@MrEsp, the main goal is that default usage of TensorFlow should maches default usage of OpenCV. You're right, TensorFlow uses NHWC data layout by default but OpenCV uses NCHW. Use blobFromImage to create NCHW blob from an image and pass it to imported network. You may find set of tests generated from TensorFlow. In example, image->convolution->flatten (reshape to 2-dimensional vector persisting batch size dimension)->fully-connected network:
inp = tf.placeholder(tf.float32, [1, 2, 3, 4], 'input')
conv = tf.layers.conv2d(inp, filters=5, kernel_size=[1, 1],
activation=tf.nn.relu,
bias_initializer=tf.random_normal_initializer())
flattened = tf.reshape(conv, [1, -1], 'reshaped')
biases = tf.Variable(tf.random_normal([10]), name='matmul_biases')

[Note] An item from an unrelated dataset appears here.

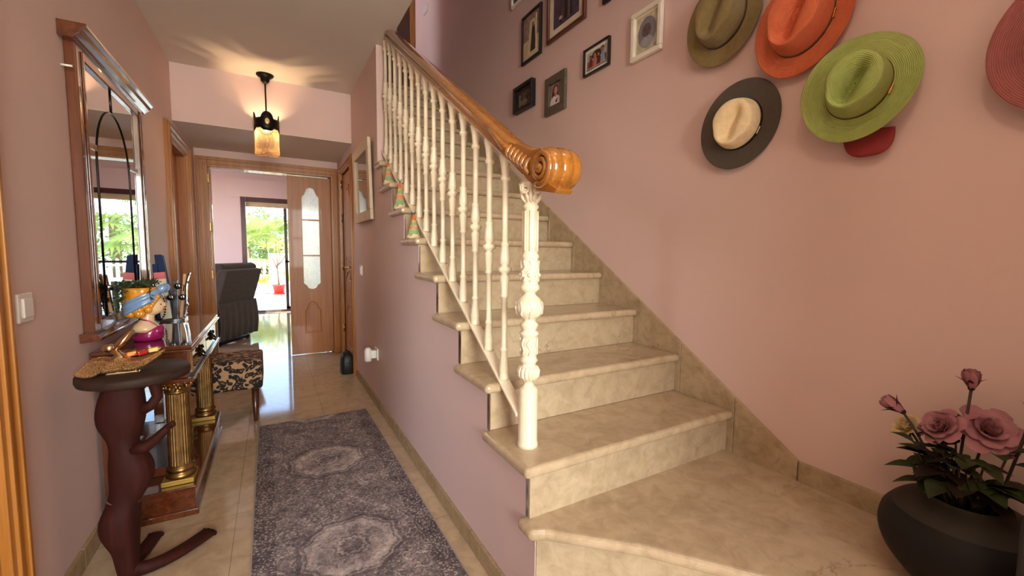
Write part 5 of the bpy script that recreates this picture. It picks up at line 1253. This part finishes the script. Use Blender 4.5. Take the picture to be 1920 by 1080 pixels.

weights = tf.Variable(tf.random_normal([2*3*5, 10]), name='matmul_weights')
mm = tf.matmul(flattened, weights) + biases
save(inp, mm, 'nhwc_reshape_matmul')
2) How does readNetFromTensorflow process fully connected and convolutional layers not to mess up with ordering ?
For common image processing pipelines with convolution layers we can use TenorFlow nodes' attribute which indicates data layout. Depends on TensorFlow version they are called NCHW and NHWC or channels_first and channels_last correspondingly. For this particular example above, OpenCV inserts permutation layer before reshape so both flatten's and matmul's outputs from OpenCV and TensorFlow libraries are similar. Convolutions' outputs are the same too but in different layouts.
3) Are there any differences in OpenCV 3.4+ ?
OpenCV grows fast and the newer version it is the more deep learning architectures it can cover. However all the users applications which already worked with old versions should work in the same way with next releases of OpenCV.